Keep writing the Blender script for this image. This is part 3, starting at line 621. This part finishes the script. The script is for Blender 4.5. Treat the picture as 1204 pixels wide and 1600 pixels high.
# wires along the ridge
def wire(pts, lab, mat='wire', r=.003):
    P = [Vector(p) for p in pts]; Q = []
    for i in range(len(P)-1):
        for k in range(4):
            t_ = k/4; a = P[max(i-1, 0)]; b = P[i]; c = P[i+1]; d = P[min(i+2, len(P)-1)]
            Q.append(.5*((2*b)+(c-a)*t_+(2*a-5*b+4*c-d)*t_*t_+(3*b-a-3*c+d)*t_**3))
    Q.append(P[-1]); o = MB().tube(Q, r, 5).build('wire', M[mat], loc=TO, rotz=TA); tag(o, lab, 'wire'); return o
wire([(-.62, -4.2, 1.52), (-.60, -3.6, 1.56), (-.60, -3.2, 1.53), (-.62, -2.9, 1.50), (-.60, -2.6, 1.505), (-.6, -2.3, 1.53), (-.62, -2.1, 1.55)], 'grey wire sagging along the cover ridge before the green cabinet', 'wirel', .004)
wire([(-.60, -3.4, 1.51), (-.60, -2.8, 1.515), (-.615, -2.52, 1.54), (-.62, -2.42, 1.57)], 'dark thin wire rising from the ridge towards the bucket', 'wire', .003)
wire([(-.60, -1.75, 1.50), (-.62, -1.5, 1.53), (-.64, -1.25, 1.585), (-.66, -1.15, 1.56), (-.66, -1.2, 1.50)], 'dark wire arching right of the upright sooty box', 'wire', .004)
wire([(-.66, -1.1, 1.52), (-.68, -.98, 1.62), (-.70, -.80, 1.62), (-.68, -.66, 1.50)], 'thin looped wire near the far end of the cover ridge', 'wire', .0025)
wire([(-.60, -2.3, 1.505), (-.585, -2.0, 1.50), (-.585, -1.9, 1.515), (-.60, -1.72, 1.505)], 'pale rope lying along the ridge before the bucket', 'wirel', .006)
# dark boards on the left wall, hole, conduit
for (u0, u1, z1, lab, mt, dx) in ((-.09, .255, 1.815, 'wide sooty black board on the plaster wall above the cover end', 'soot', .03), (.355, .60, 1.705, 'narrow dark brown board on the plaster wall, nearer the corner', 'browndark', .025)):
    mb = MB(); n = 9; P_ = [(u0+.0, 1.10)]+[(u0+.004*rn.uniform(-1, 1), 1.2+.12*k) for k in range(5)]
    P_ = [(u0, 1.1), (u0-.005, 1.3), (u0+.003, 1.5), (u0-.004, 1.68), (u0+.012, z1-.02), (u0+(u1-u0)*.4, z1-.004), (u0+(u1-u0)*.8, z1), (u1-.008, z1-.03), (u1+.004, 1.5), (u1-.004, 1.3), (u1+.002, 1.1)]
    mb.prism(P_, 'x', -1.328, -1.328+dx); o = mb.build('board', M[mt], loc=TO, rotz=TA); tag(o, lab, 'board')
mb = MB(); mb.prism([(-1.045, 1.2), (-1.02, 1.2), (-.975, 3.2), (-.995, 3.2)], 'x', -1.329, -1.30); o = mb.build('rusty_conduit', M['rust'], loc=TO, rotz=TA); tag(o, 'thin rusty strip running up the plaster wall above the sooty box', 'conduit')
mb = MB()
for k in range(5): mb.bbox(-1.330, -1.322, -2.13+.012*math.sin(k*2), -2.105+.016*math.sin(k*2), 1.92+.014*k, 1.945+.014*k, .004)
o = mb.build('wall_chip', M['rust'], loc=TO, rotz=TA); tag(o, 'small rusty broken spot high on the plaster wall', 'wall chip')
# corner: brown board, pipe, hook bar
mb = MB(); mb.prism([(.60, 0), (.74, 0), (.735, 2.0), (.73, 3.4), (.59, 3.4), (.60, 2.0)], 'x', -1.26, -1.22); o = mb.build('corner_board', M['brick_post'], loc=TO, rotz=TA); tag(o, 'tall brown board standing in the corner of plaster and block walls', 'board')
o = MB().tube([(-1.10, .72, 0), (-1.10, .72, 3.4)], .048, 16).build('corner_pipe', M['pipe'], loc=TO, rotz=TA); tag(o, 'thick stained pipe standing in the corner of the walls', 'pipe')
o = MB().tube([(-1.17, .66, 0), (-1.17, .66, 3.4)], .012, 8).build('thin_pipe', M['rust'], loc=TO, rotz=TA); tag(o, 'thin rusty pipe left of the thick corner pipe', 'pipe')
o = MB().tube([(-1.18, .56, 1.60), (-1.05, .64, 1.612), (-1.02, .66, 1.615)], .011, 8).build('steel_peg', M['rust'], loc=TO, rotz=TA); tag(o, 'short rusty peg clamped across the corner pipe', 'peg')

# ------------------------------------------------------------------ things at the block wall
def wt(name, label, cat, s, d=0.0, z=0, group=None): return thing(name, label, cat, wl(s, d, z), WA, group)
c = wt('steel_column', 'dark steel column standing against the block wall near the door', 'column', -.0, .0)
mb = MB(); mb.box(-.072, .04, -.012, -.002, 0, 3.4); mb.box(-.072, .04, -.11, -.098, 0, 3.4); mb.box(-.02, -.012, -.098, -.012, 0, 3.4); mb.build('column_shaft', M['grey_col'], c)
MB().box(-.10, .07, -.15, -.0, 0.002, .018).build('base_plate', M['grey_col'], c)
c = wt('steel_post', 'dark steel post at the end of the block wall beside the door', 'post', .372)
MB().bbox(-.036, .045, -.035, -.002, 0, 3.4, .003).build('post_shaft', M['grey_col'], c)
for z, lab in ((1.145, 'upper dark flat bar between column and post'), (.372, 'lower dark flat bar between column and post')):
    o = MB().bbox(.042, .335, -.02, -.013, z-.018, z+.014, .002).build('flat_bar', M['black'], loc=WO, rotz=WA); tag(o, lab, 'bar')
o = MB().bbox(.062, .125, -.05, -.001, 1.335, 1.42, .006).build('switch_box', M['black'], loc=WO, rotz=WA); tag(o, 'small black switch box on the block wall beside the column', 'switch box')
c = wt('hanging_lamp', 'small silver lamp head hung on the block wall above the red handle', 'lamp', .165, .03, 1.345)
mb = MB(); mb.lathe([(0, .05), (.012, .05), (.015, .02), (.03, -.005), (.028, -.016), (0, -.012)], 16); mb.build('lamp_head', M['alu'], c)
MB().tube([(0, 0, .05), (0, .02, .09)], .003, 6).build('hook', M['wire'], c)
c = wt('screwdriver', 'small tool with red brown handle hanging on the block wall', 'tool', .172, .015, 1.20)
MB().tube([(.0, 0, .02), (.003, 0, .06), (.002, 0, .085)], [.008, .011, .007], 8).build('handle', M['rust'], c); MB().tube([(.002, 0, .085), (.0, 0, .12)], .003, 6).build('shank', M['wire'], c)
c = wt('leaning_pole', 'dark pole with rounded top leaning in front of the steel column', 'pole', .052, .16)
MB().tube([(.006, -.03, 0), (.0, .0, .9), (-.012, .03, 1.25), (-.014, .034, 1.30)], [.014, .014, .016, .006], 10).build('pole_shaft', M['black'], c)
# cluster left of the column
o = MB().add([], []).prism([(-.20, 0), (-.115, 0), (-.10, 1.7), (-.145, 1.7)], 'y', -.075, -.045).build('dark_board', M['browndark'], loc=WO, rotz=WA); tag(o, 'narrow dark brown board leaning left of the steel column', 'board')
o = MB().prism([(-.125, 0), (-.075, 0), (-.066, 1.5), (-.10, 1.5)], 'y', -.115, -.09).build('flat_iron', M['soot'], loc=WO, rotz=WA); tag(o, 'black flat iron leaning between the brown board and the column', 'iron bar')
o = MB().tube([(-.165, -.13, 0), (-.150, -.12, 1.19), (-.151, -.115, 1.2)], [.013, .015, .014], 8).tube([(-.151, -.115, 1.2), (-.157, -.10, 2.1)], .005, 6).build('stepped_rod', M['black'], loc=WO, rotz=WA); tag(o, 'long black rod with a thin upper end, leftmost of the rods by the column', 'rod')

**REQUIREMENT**
Wherever "high" shows up in a line, copy that line.

**REPLY TO THE TASK**
Keep writing the Blender script for this image. This is part 3, starting at line 621. This part finishes the script. The script is for Blender 4.5. Treat the picture as 1204 pixels wide and 1600 pixels high.
o = mb.build('wall_chip', M['rust'], loc=TO, rotz=TA); tag(o, 'small rusty broken spot high on the plaster wall', 'wall chip')